The U.S. Postal Service expects to save more than $500,000,000 a year by shutting down or cutting hours at about 13,000 post offices across the nation, mostly in rural locations.
Like on Shaw Island, where residents are not happy to find out they’re part of the plan.
And, perhaps even less so to realize their input on options about service-reductions, requested by the Postal Service, proved to be a meaningless exercise.
Less than 24 hours after a pair of postal service employees attended a community meeting July 31 on Shaw, presumably to discuss results of the service-reduction survey, a notice appeared on a post office wall informing islanders that daily office hours would be reduced from eight to four.
“All they really had to say or could tell us was ‘We don’t know,’ and that really ticked people off,” said Shaw Islanders, Inc.
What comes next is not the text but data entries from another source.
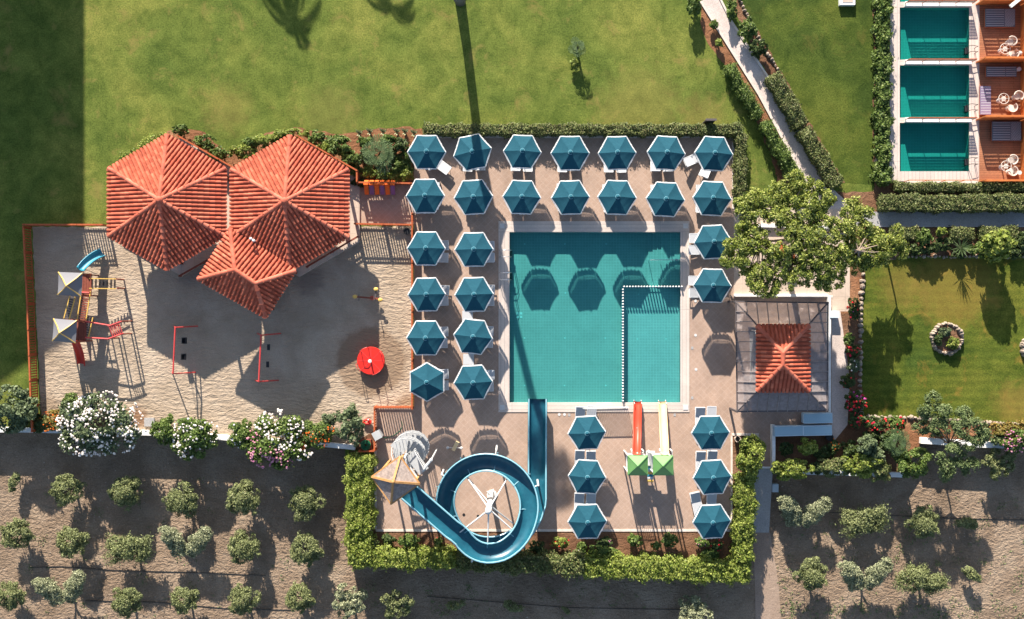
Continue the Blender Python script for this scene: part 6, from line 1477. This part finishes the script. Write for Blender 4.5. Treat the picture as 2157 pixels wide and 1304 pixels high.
for rowname, row in grove:
    for i, (x, y, s_, k) in enumerate(row):
        p = W(x, y, GZ + 1.45 * s_); P_ = OP[k]; lab = '%s, %s from left in the %s' % (desc[k], ORD[i], rowname)
        place(P_[pr.randrange(len(P_))] if any(id(q[0]) in used for q in P_) else P_[0], (p.x, p.y, GZ), (pr.uniform(0, 2 * PI) if k in ('round', 'small', 'open', 'loose') else pr.uniform(-.15, .15)), lab, 'olive tree', 'olive trees in the grove', s_)
for P_ in OP.values():
    for q in P_:
        if id(q[0]) not in used:
            for c_ in kids(q[0]): bpy.data.objects.remove(c_)
            bpy.data.objects.remove(q[0])
for pt in (LNG, LNG_FLAT, BL, UMB):
    if id(pt[0]) not in used: print('unused proto', pt[0].name)

# scattered weeds on the grove soil
rng = rngs(); cs = []; ds = []
for (x0, y0, x1, y1, n) in ((1635, 1040, 2157, 1304, 150), (0, 1000, 720, 1304, 60), (780, 1225, 1560, 1304, 60), (1640, 1270, 2157, 1310, 60)):
    for k in range(n):
        p = W(x0 + (x1 - x0) * rng.random(), y0 + (y1 - y0) * rng.random(), GZ); m_ = int(4 + rng.random() ** 3 * 30); r_ = .04 + .012 * m_ ** .8
        cs.append(np.array([p.x, p.y, GZ + .03]) + rng.normal(size=(m_, 3)) * [r_, r_, .02]); ds.append(np.tile([0, 0, 1.], (m_, 1)))
o = link('weeds', leaf_mesh('weeds', np.vstack(cs), np.vstack(ds), rng, .05, M['leaf_sage'])); o['kind'] = 'stuff'; tag(o, 'small weeds scattered over the olive grove soil', 'weeds')

# ------------------------------------------------------------------ hotel block beyond the left margin, its shadow lies on the lawn
hp = [tuple(G(x, y)[:2]) for x, y in [(-24, -1500), (-24, -262), (-150, -196), (-210, -150), (-900, -120), (-900, -1500)]]
t = thing('hotel', (G(-300, -600).x, G(-300, -600).y, 0), 'tall white hotel block beyond the left margin that shades the lawn', 'building')
mb = MB(); mb.prism(hp, -.5, 13.6); mb.build('wall', M['wallwhite'], t)
mb = MB(); c0 = Vector((sum(p[0] for p in hp) / 6, sum(p[1] for p in hp) / 6, 0)); mb.prism([(c0.x + (p[0] - c0.x) * .995, c0.y + (p[1] - c0.y) * .995) for p in hp], 13.603, 14.0); mb.build('roof', M['terrace'], t)
xw = G(-24, 0).x
for fl in range(4):
    for k in range(12):
        y = G(0, -300).y + k * 3.1; mb = MB(); mb.box((xw + .04, y, 1.7 + 3.3 * fl), (.06, 1.5, 1.9)); mb.build('window', M['black'], t)
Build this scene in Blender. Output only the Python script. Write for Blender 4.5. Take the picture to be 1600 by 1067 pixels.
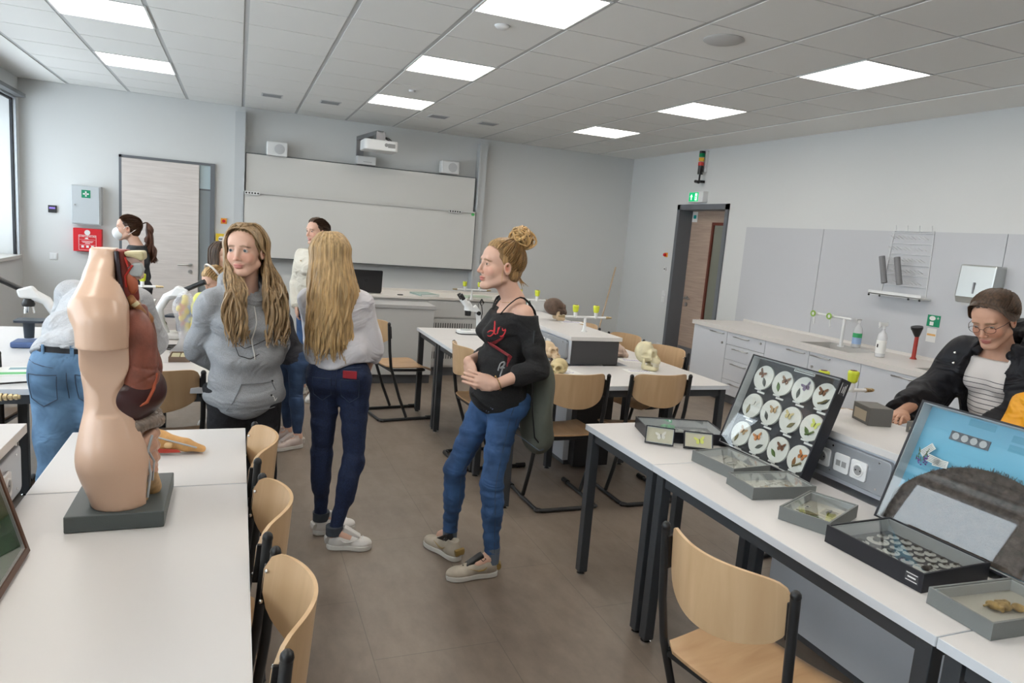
import bpy, bmesh, math, random
import numpy as np
from mathutils import Vector, Matrix, Euler
random.seed(7); RNG = np.random.RandomState(7)
PI = math.pi
scene = bpy.context.scene
col = scene.collection
for _o in list(bpy.data.objects): bpy.data.objects.remove(_o)

# ---------------------------------------------------------------- camera, daylight, exposure
def cam_axes(yaw, pitch, roll):
    cy, sy, cp, sp, cr, sr = math.cos(yaw), math.sin(yaw), math.cos(pitch), math.sin(pitch), math.cos(roll), math.sin(roll)
    f = Vector((sy*cp, cy*cp, sp)); r = Vector((cy, -sy, 0)); u = r.cross(f)
    return r*cr + u*sr, u*cr - r*sr, f
cam_d = bpy.data.cameras.new('camera'); cam = bpy.data.objects.new('camera', cam_d); col.objects.link(cam)
_r, _u, _f = cam_axes(.3827, -.1513, .0801)
cam.matrix_world = Matrix(((_r.x, _u.x, -_f.x, 0), (_r.y, _u.y, -_f.y, 0), (_r.z, _u.z, -_f.z, 1.61), (0, 0, 0, 1)))
cam_d.sensor_width = 36; cam_d.lens = 1084.08/1600*36; cam_d.clip_start = .05
scene.camera = cam
world = bpy.data.worlds.new('overcast_sky'); scene.world = world; world.use_nodes = True
world.node_tree.nodes['Background'].inputs[0].default_value = (.86, .94, 1, 1)
world.node_tree.nodes['Background'].inputs[1].default_value = 5.6
scene.view_settings.view_transform = 'Standard'; scene.view_settings.look = 'None'
scene.view_settings.gamma = 1; scene.view_settings.use_curve_mapping = False
scene.view_settings.exposure = 0.0
PANEL_EMIT = 13.0
XL, XR, YB, YF, ZC = -2.33, 5.66, -2.6, 9.62, 2.92      # room extents
WIN = [(-2.3, .55), (.75, 3.55), (3.75, 6.5), (6.7, 9.5)]   # window openings along the left wall
WZ0, WZ1 = .95, 2.68
def portal(y0, y1):
    l = bpy.data.lights.new('window_portal', 'AREA'); l.shape = 'RECTANGLE'; l.size = y1-y0; l.size_y = WZ1-WZ0
    l.cycles.is_portal = True
    o = bpy.data.objects.new('window_portal', l); col.objects.link(o)
    o.location = (XL-.44, (y0+y1)/2, (WZ0+WZ1)/2)
    o.rotation_euler = (PI/2, 0, -PI/2)
for a, b in WIN: portal(a, b)

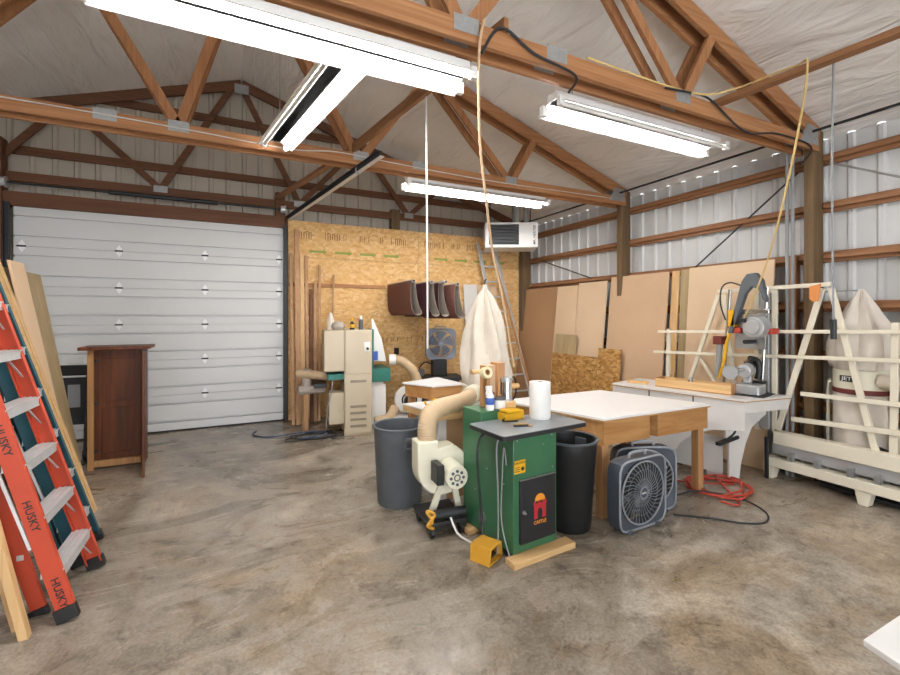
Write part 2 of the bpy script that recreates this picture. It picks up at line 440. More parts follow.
# overhead sectional garage door
door = bpy.data.objects.new('door_1', None); COL.objects.link(door); door.location = (-.89, 7.47, 0); door['kind'] = 'structure'
ROOT[door] = Matrix.Translation(door.location)
DX0, DX1, SH = -2.5, .715, .508
def door_section(z):
    m = MB(); g = .043; H = SH-.004
    prof = [(0, 0), (0, .110), (g, .110), (g, .138), (0, .138), (0, H-.138), (g, H-.138), (g, H-.110), (0, H-.110), (0, H), (.045, H), (.045, 0)]
    prof = [(7.46+a, z+b) for a, b in prof]
    m.prism(prof, YZ, DX0, DX1); return m
for i in range(6): part('door_section', door_section(.02+i*SH), DOORW, door, world=True)
m = MB(); m.box(DX0, DX1, 7.455, 7.50, 0, .022); part('bottom_seal', m, DARKSEAL, door, world=True)
for i in range(1, 6):
    z = .02+i*SH
    for x in (-2.42, -1.408, -.372, .655):
        m = MB()
        m.prism([(x-.03, z), (x-.03, z+.035), (x, z+.08), (x+.03, z+.035), (x+.03, z), (x+.03, z-.035), (x, z-.08), (x-.03, z-.035)], XZ, 7.452, 7.46)
        m.mi = 1; m.cyl((x-.045, 7.446, z), (x+.045, 7.446, z), .011, n=8)
        part('hinge', m, [HINGE, DKMET], door, world=True)
for x in (-2.54, .75):
    m = MB(); m.box(x-.03, x+.03, 7.395, 7.40, .02, 3.1); m.box(x-.03, x-.022, 7.355, 7.40, .02, 3.1); m.box(x+.022, x+.03, 7.355, 7.40, .02, 3.1)
    part('vertical_track', m, DKMET, door, world=True)
m = MB(); m.cyl((-2.6, 7.33, 3.33), (.74, 7.33, 3.33), .014, n=10); part('torsion_shaft', m, DKMET, door, world=True)
m = MB(); m.cyl((-1.5, 7.33, 3.33), (-.2, 7.33, 3.33), .03, n=14); part('torsion_spring', m, BLACKM, door, world=True)
for x in (-2.56, .70):
    m = MB(); m.lathe([(.055, -.03), (.055, .03), (.07, .03), (.07, .04), (.02, .045)], (x, 7.33, 3.33), 18, Matrix.Rotation(rad(90), 3, 'Y'))
    part('cable_drum', m, ALU, door, world=True)
m = MB(); m.beam((.76, 7.34, 3.20), (1.33, 4.30, 3.31), .010, .05); m.beam((.76, 7.34, 3.222), (1.33, 4.30, 3.332), .05, .008)
part('horizontal_track', m, DKMET, door, world=True)
m = MB(); m.beam((.785, 7.34, 3.174), (1.355, 4.30, 3.284), .05, .008); part('track_lip', m, ALU, door, world=True)
m = MB(); m.beam((1.235, 4.83, 3.45), (1.235, 4.83, 3.24), .04, .006, (0, 1, 0)); part('hanger_strap', m, GALV, door, world=True)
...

President Diana Wisen.
The Shaw Island post office is not alone. Postal Service spokesman Ernie Swanson said daily hours at the Deer Harbor and Waldron offices have already been reduced to six and that the operating hours of Orcas Island’s Olga office is due to also be reduced to six.
The postal service has lost “huge quantities” of revenue, Swanson said, in large part due to the growing reliance on digital communication and the steady decline of first-class mail.
Shaw residents have sought and enlisted the help of U.S. Rep. Rick Larsen, D-Bellingham, to advocate on their behalf. In an Aug. 7 letter to Post Master General Patrick Donaho, Larsen called on the Postal Service to classify the Shaw Island post office as a “Part-Time Post Office,” a designation under which the office would be allowed to operate six hours a day.